Begin Information shown

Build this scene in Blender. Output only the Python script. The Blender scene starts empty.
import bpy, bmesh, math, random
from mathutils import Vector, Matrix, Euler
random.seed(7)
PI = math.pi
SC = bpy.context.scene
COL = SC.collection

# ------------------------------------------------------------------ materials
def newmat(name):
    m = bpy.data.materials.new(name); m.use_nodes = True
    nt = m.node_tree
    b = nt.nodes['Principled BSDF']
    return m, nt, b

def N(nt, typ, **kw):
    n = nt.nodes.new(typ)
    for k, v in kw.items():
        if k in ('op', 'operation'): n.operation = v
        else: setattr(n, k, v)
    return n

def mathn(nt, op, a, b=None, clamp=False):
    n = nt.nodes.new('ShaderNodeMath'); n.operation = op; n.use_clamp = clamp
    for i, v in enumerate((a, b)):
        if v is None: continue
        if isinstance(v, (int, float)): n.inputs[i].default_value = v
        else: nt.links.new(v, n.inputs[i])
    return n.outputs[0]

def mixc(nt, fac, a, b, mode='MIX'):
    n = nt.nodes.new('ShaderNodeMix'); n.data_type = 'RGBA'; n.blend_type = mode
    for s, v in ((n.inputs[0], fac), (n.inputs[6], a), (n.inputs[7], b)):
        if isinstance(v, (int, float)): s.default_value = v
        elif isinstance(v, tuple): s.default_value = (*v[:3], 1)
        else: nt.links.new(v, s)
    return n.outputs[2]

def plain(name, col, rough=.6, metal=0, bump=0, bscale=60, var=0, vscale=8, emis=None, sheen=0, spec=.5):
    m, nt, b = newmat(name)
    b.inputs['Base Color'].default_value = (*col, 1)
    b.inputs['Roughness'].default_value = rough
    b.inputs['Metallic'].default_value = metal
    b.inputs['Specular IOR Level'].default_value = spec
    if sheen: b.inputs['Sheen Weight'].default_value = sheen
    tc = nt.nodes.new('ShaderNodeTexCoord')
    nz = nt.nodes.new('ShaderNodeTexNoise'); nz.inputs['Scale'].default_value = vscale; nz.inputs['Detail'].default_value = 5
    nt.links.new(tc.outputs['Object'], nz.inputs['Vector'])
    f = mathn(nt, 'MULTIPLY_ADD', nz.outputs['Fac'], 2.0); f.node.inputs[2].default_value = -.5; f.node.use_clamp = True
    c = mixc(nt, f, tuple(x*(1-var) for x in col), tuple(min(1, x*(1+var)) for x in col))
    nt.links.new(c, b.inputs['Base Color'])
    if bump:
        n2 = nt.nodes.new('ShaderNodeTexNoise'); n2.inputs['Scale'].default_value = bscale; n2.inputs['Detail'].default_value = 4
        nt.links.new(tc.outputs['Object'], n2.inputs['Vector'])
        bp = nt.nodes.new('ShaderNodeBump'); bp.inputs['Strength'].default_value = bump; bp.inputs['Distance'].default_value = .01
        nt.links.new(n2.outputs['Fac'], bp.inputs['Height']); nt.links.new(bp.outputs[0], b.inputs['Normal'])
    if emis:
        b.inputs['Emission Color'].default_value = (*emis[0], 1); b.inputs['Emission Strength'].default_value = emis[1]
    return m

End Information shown

**What the task asks**
Print, unaltered, every line from the beginning of the material down to the line with "COL = SC.collection".

**Problem solution**
Build this scene in Blender. Output only the Python script. The Blender scene starts empty.
import bpy, bmesh, math, random
from mathutils import Vector, Matrix, Euler
random.seed(7)
PI = math.pi
SC = bpy.context.scene
COL = SC.collection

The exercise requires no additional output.